Wednesday, February 27, 2013

Work Hard And Succeed in Amway?

One of the things that many Amway defenders will cite is that the people who don't succeed didn't work hard enough or didn't put in enough effort. While I agree that one must work hard to succeed in many endeavors, I will also state my informed opinion that working hard and success in Amway may not be related. I say this because I have seen so many testimonies of people who worked the Amway business hard and achieved little or no results. My former sponsor was a workhorse and now, about 20 years later, he has not gone beyond the level of Gold Direct. In fact, last I heard, his business has basically fallen into disrepair.

Part of the problem is that many uplines emphasize recruiting as their focus, even though there is no direct compensation for doing so. In fact, recruiting downline often comes with much expenses such as gas, babysitters, and the false belief that an IBO needs standing orders and seminars to learn this. Also, Amway has a spotty reputation in the US, thus making recruiting potential downline a very diffcult task. Most IBOs never sponsor a single downline.

An important part of any business is to find customers to buy your goods. Because IBOs already spend much of their time recruiting and not selling, they are already at a disadvantage over many other businesses. Add in the seemingly uncompetetive prices of Amway and Amway partner store products and you give IBOs yet another disadvantage over most other businesses. If there were better value in these goods and services, then IBOs who sell instead of recruit would be much more common. Also, the Amway compensation plan often rewards uplines rather than the IBOs who actually do the work of moving the volume.

I also believe that the Amway business is so outdated and inefficient. While you may have a website to sell your goods, you have restrictions that severely limit the ability of an IBO to drive traffic to their website. The person to person touch may sound nice and flowery, but it is the most inefficient way to make sales. It is why people pay millions to advertise during the Superbowl, because you may have a hundred million people watching the adervtisement and can drive up your name recognition and sales.

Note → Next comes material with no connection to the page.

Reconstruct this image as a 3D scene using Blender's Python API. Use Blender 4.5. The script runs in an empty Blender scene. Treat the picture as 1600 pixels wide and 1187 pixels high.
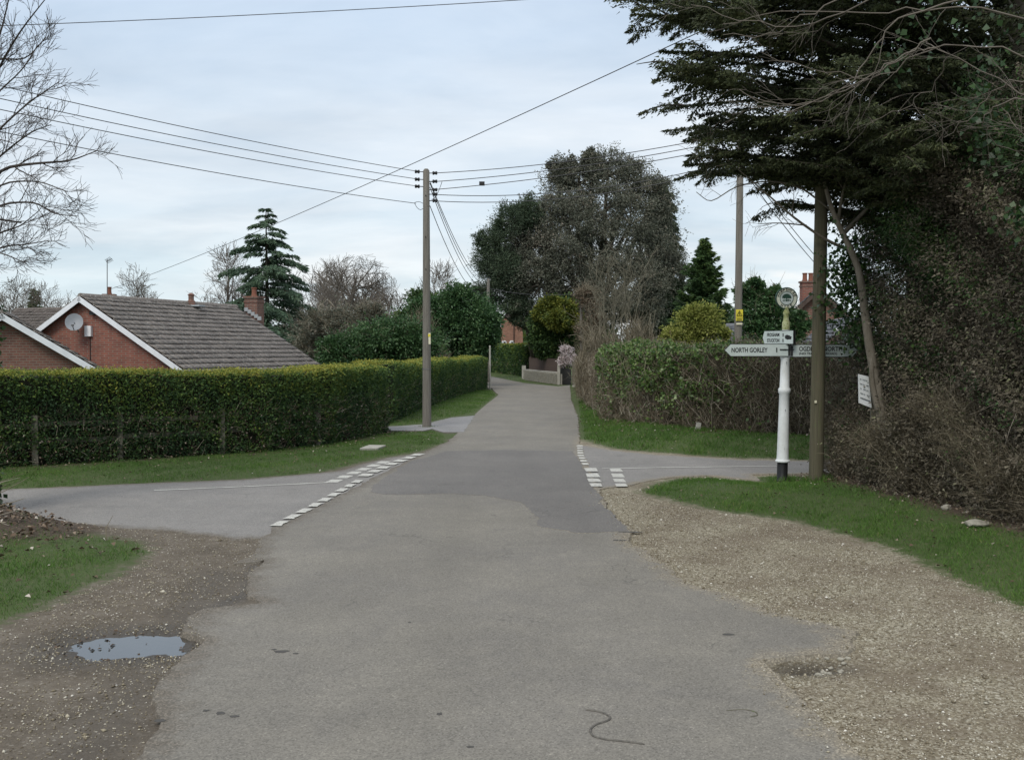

While working hard is definitely important to succeeding in any venture, I don't believe there is any bonafide correlation that working hard equates success in the Amway business for the reasons I have outlined in this post.

2 comments:

Anonymous said...

It might be good to first define what success is in amway. I saw the plan 30 years ago. Success seemed to be diamond in 2 to 5 years and walking away with residuel income. What i saw since is. 99 percent quit. Diamond takes nearly 10 years and only a few do it. Most dont requalify so fall back in pin level. Even those who maintain or increase pin level continue to work. Seems to me its a revolving door. More people join. More quit. Hence overall the net ibo numbers and overall business increases but very few succeed. Now of course some make money on the tools but thats a separate business open only to the exclusive club.

Anonymous said...

this is a great way to define this loser business!